AUKUS has furthered the divide in Transatlantic relations and given Europe another push in their pursuit for ‘strategic autonomy’. It has also raised the stakes in Asia Pacific even if it does not, in its current form and given agreed timelines, mark a before and after in the region’s balance of power. This brief provides a short account of some of the key implications of this important development in international relations.

  1. AUKUS is a limited tripartite military-security partnership that falls short of a bilateral or collective security alliance. AUKUS is an agreement announced in September 2021 between Australia, the US and the UK to cooperate in matters of defence, military technology and intelligence. The core of the agreement includes the purchase by Australia of eight nuclear-powered submarines armed with conventional weapons. But unlike NATO’s Article 5, AUKUS does not include any provision tying one of the parties to the others in case of foreign attack. AUKUS also falls short of the provisions built into the 1951 ANZUS Treaty setting out that the US and Australia should come to the help of each other in case of foreign attack.
  2. As an Anglo-Western partnership excluding France and the European Union, AUKUS has furthered the divide in Transatlantic relations. Up until AUKUS, the French thought they were about to sign a similar deal with Australia which involved defence cooperation and the latter’s purchase of diesel-powered submarines. But Canberra withdrew from the deal without any advance notice – not even during the UK-hosted G7 summit in June – leaving the French without a lucrative deal and feeling publicly humiliated. France’s accusation of betrayal and elevation of the matter to European levels, and Washington’s lukewarm response, have dealt another blow to Transatlantic relations following years of US-EU distancing and Washington’s withdrawal from Afghanistan where EU powers were not consulted.

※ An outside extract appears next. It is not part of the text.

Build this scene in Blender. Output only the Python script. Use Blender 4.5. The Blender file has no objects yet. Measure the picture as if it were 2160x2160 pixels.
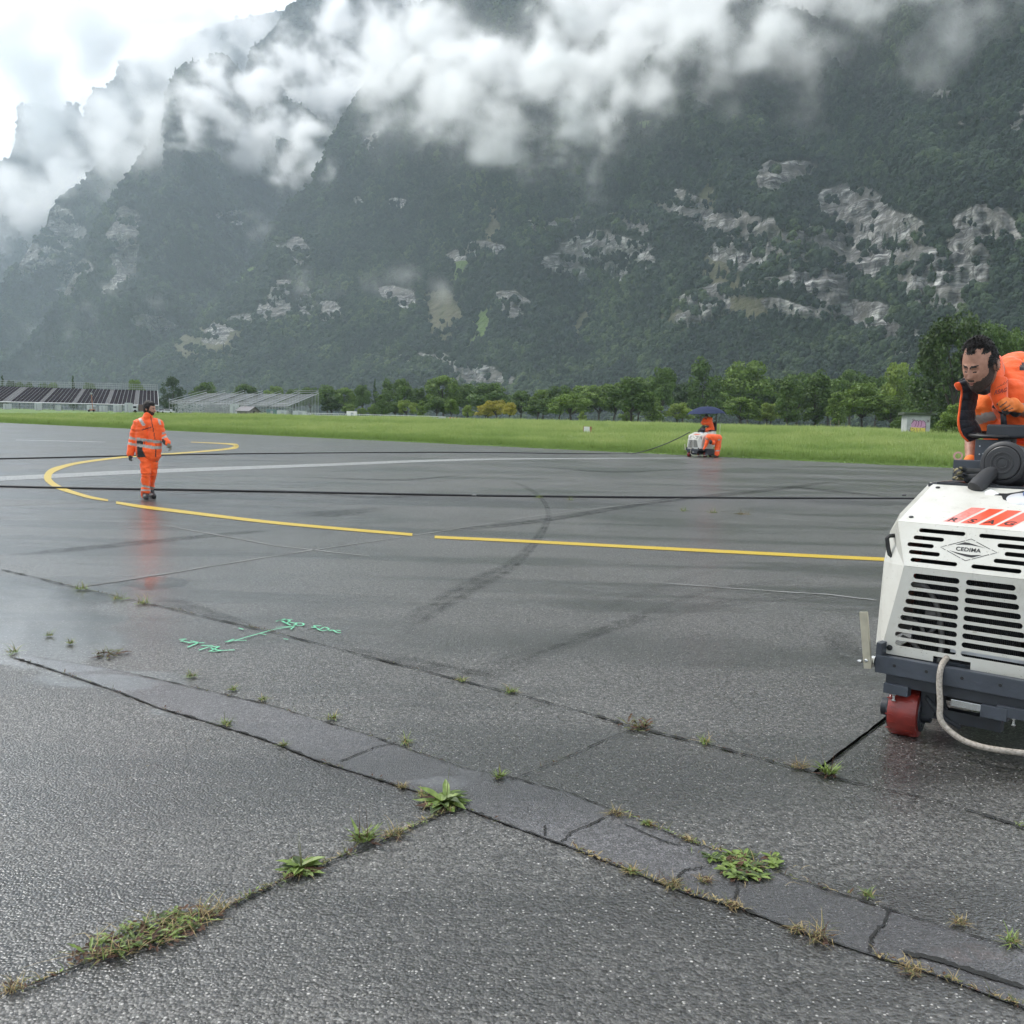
import bpy, bmesh, math, random
import numpy as np
from mathutils import Vector, Matrix, noise as mnoise
random.seed(7); RNG = np.random.default_rng(7)
SC = bpy.context.scene; COL = SC.collection
R = math.radians
# ------------------------------------------------------------------ camera
CAM_H = 1.6; FOC = 2000.0; PITCH = 5.45; ROLL = 1.52
cd = bpy.data.cameras.new('camera'); cam = bpy.data.objects.new('camera', cd); COL.objects.link(cam)
cd.sensor_width = 36; cd.lens = 36*FOC/2160; cd.clip_start = 0.05; cd.clip_end = 60000
CM = Matrix.Rotation(R(90-PITCH), 4, 'X') @ Matrix.Rotation(R(ROLL), 4, 'Z')
cam.matrix_world = Matrix.Translation((0, 0, CAM_H)) @ CM
SC.camera = cam
# ------------------------------------------------------------------ sky, sun, exposure
w = bpy.data.worlds.new('World'); SC.world = w; w.use_nodes = True
SUN_EL, SUN_AZ = 50, 298
def _world():
    nt = w.node_tree; n = nt.nodes; L = nt.links; bg = n['Background']
    sky = n.new('ShaderNodeTexSky'); sky.sky_type = 'NISHITA'; sky.sun_disc = False
    sky.sun_elevation = R(SUN_EL); sky.sun_rotation = R(SUN_AZ); sky.air_density = 1.5; sky.dust_density = 3; sky.ozone_density = 1
    tc = n.new('ShaderNodeTexCoord'); sep = n.new('ShaderNodeSeparateXYZ'); L.new(tc.outputs['Generated'], sep.inputs[0])
    mp = n.new('ShaderNodeMapping'); mp.inputs['Scale'].default_value = (1.2, 1.2, 3.2); L.new(tc.outputs['Generated'], mp.inputs[0])
    nz = n.new('ShaderNodeTexNoise'); nz.inputs['Scale'].default_value = 2.3; nz.inputs['Detail'].default_value = 7; nz.inputs['Roughness'].default_value = .52
    L.new(mp.outputs[0], nz.inputs[0])
    cr = n.new('ShaderNodeValToRGB'); e = cr.color_ramp.elements
    e[0].position = .3; e[0].color = (5.0, 5.2, 5.5, 1); e[1].position = .68; e[1].color = (6.8, 6.95, 7.2, 1)
    L.new(nz.outputs[0], cr.inputs[0])
    mx = n.new('ShaderNodeMix'); mx.data_type = 'RGBA'; mx.inputs[0].default_value = .93
    L.new(sky.outputs[0], mx.inputs[6]); L.new(cr.outputs[0], mx.inputs[7])
    L.new(mx.outputs[2], bg.inputs[0]); bg.inputs[1].default_value = .10
_world()
sd = bpy.data.lights.new('sun', 'SUN'); sd.energy = 1.35; sd.angle = R(14); sd.color = (1, .97, .93)
so = bpy.data.objects.new('sun', sd); COL.objects.link(so)
so.rotation_euler = (R(90-SUN_EL), 0, R(180-SUN_AZ))   # sun to the upper left, behind thin cloud
SC.view_settings.view_transform = 'Standard'; SC.view_settings.look = 'None'; SC.view_settings.gamma = 1
SC.view_settings.exposure = 1.45; SC.view_settings.use_curve_mapping = False
cy = SC.cycles; cy.use_denoising = True; cy.max_bounces = 16; cy.volume_bounces = 16; cy.volume_step_rate = 1.0; cy.volume_max_steps = 160
cy.diffuse_bounces = 3; cy.glossy_bounces = 3; cy.use_adaptive_sampling = True; cy.adaptive_threshold = .02
cy.transparent_max_bounces = 8
try: cy.denoiser = 'OPENIMAGEDENOISE'
except Exception: pass
# ------------------------------------------------------------------ helpers
CM3 = np.array(CM.to_3x3()); CP = np.array([0, 0, CAM_H])
def ray(px, py): return CM3 @ np.array([(px-1080)/FOC, (1080-py)/FOC, -1.0])
def G(px, py, z=0.0):
    d = ray(px, py); t = (z-CAM_H)/d[2]; return Vector(CP+d*t)
def D(px, py, Y):
    d = ray(px, py); return Vector(CP+d*(Y/d[1]))
def proj(P):
    q = (np.asarray(P, float)-CP) @ CM3
    return np.stack([1080-FOC*q[..., 0]/q[..., 2], 1080+FOC*q[..., 1]/q[..., 2]], -1)
def link(o, parent=None):
    COL.objects.link(o)
    if parent is not None: o.parent = parent
    return o
def tag(o, label=None, cat=None, group=None, kind=None):
    if label: o['label'] = label
    if cat: o['category'] = cat
    if group: o['group'] = group
    if kind: o['kind'] = kind
    return o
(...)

  3. France’s exclusion by AUKUS powers makes little sense from a strategic perspective, yet it may give Europe the push needed to pursue ‘strategic autonomy’. In France’s Indo Pacific Strategy, announced by President Macron in 2018 in Australia of all places, Paris states that “the Indo-Pacific region is a priority for French diplomacy”. Indeed, France has several territories, 1.7 million citizens and a 8,000 strong military presence in the Indo Pacific, more than the remaining 26 EU member states combined. Yet despite this and their historic and NATO ties, AUKUS powers have deemed it unnecessary or contrary to their interests to involve France. This adds momentum to France-led EU efforts to pursue strategic autonomy and promote a third way in the Indo Pacific which emphasises trade and multilateralism.

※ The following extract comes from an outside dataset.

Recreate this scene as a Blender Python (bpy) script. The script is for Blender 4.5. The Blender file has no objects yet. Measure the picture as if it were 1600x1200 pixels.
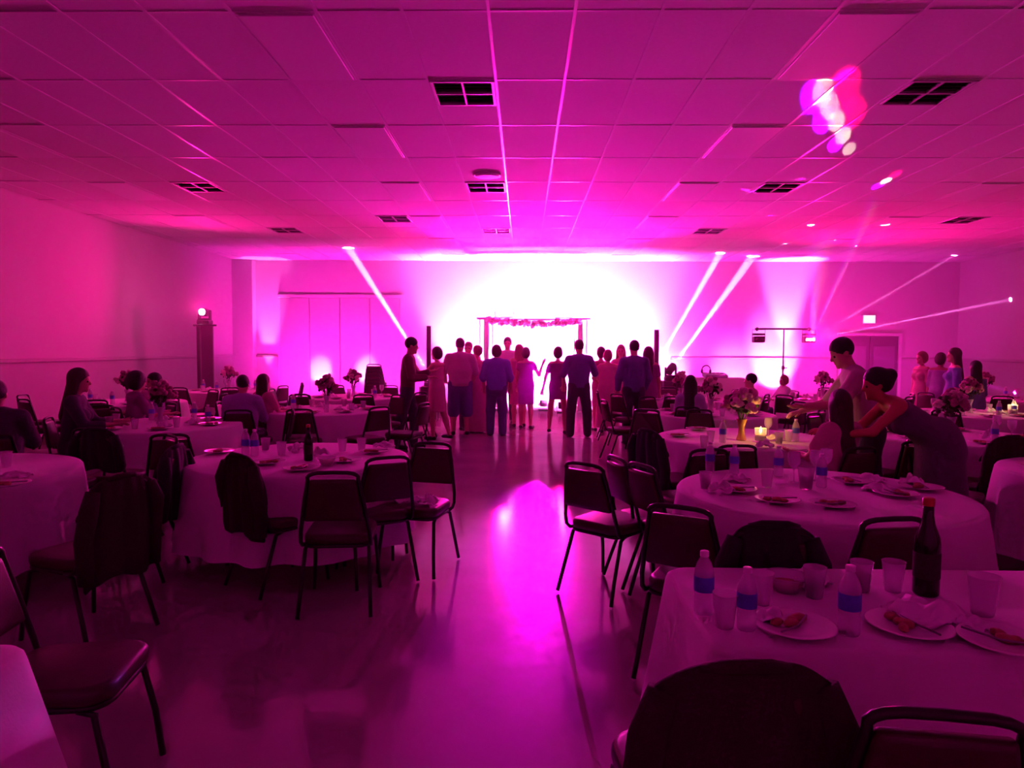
import bpy, math, random
import numpy as np
from mathutils import Matrix, Vector

random.seed(7)
np.random.seed(7)
R = math.radians
S = bpy.context.scene
COL = S.collection

# ------------------------------------------------------------------ camera
FPX = 1070.0
CAMP = Vector((0.0, 0.0, 1.62))
CAMR = (Matrix.Rotation(math.atan(18 / FPX), 3, 'Z') @ Matrix.Rotation(math.pi / 2 - math.atan(55 / FPX), 3, 'X')
        @ Matrix.Rotation(R(0.3), 3, 'Z'))
cam_data = bpy.data.cameras.new('camera')
cam_data.sensor_width = 36.0
cam_data.lens = 36.0 * FPX / 1600.0
cam_data.clip_start = 0.05
cam_data.clip_end = 80
cam = bpy.data.objects.new('camera', cam_data)
cam.matrix_world = Matrix.Translation(CAMP) @ CAMR.to_4x4()
COL.objects.link(cam)
S.camera = cam

# ------------------------------------------------------------------ world, exposure
world = bpy.data.worlds.new('night')
world.use_nodes = True
world.node_tree.nodes['Background'].inputs[0].default_value = (0.02, 0.004, 0.012, 1)
world.node_tree.nodes['Background'].inputs[1].default_value = 0.05
S.world = world
S.view_settings.view_transform = 'Standard'
S.view_settings.look = 'None'
S.view_settings.gamma = 1.0
S.view_settings.use_curve_mapping = False
S.view_settings.exposure = 0.15
S.cycles.use_denoising = True
S.cycles.max_bounces = 6
S.cycles.diffuse_bounces = 3
S.cycles.glossy_bounces = 3
S.cycles.adaptive_threshold = 0.05
S.cycles.adaptive_min_samples = 16
S.cycles.transmission_bounces = 6
S.cycles.volume_bounces = 0
S.cycles.sample_clamp_indirect = 6.0
S.cycles.caustics_reflective = False
S.cycles.caustics_refractive = False

# light strengths and colours, all in one place
PINK = (1.0, 0.003, 0.28)       # added wash that fills the hall
MAG = (1.0, 0.010, 0.85)        # purple magenta spots
HOT = (1.0, 0.12, 0.72)         # the strong uplights on the end wall
ROSE = (1.0, 0.02, 0.60)       # added lights that lift the end wall
WHITE = (1.0, 0.42, 0.85)       # white beams of the moving heads
K_WASH = 1080
K_UP = 2600
K_CENTRE = 6500
K_BEAM = 1100000
K_RAY = 700000
HAZE = 0.030

# ------------------------------------------------------------------ pixel helpers (1600x1200 frame)
def ray(px, py):
    return CAMR @ Vector(((px - 800) / FPX, (600 - py) / FPX, -1))
def atY(px, py, Y):
    d = ray(px, py); t = (Y - CAMP.y) / d.y
    return CAMP + d * t
def atZ(px, py, z):
    d = ray(px, py); t = (z - CAMP.z) / d.z
    return CAMP + d * t

# ------------------------------------------------------------------ materials
MATS = {}
def mat(name, col, rough=0.6, metal=0.0, var=0.0, scale=20.0, bump=0.0, trans=0.0, emit=None, estr=0.0, spec=0.5, ior=1.45, alpha=1.0, bscale=None, sheen=0.0):
    if name in MATS:
        return MATS[name]
    m = bpy.data.materials.new(name)
    m.use_nodes = True
    nt = m.node_tree
    p = nt.nodes['Principled BSDF']
    p.inputs['Base Color'].default_value = (*col, 1)
    p.inputs['Roughness'].default_value = rough
    p.inputs['Metallic'].default_value = metal
    p.inputs['IOR'].default_value = ior
    p.inputs['Specular IOR Level'].default_value = spec
    p.inputs['Transmission Weight'].default_value = trans
    p.inputs['Alpha'].default_value = alpha
    p.inputs['Sheen Weight'].default_value = sheen
    if emit:
        p.inputs['Emission Color'].default_value = (*emit, 1)
        p.inputs['Emission Strength'].default_value = estr
    if var > 0 or bump > 0:
        tc = nt.nodes.new('ShaderNodeTexCoord')
        n = nt.nodes.new('ShaderNodeTexNoise')
        n.inputs['Scale'].default_value = scale
        n.inputs['Detail'].default_value = 4
        nt.links.new(tc.outputs['Object'], n.inputs['Vector'])
        if var > 0:
            r = nt.nodes.new('ShaderNodeMixRGB')
            r.inputs[1].default_value = (*[max(0, c * (1 - var)) for c in col], 1)
            r.inputs[2].default_value = (*[min(1, c * (1 + var)) for c in col], 1)
            nt.links.new(n.outputs['Fac'], r.inputs[0])
            nt.links.new(r.outputs[0], p.inputs['Base Color'])
        if bump > 0:
            n2 = n
            if bscale:
                n2 = nt.nodes.new('ShaderNodeTexNoise')
                n2.inputs['Scale'].default_value = bscale
                n2.inputs['Detail'].default_value = 3
                nt.links.new(tc.outputs['Object'], n2.inputs['Vector'])
            b = nt.nodes.new('ShaderNodeBump')
            b.inputs['Strength'].default_value = bump
            b.inputs['Distance'].default_value = 0.02
            nt.links.new(n2.outputs['Fac'], b.inputs['Height'])
            nt.links.new(b.outputs[0], p.inputs['Normal'])
    MATS[name] = m
    return m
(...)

  4. AUKUS does not mark a before and after in the balance of power of the Asia Pacific region but it raises the stakes higher. AUKUS does not refer to China by name, but it has come into being to meet the challenge of a rising and more assertive China at a time where relations between Beijing and Canberra are at their lowest. China will take notice of the fact that AUKUS does not include mutual defence provisions, but it will equally take notice that should the partnership deliver on its promises then it will face an additional eight nuclear-powered submarines cruising its immediate vicinity (although this may not happen before 2030 and beyond, as it will take long before the said submarines are built and delivered). In this regard, should a future armed conflict take place between the US and China, it is not unreasonable to assume that the US will call onto Australia’s brand-new submarine force.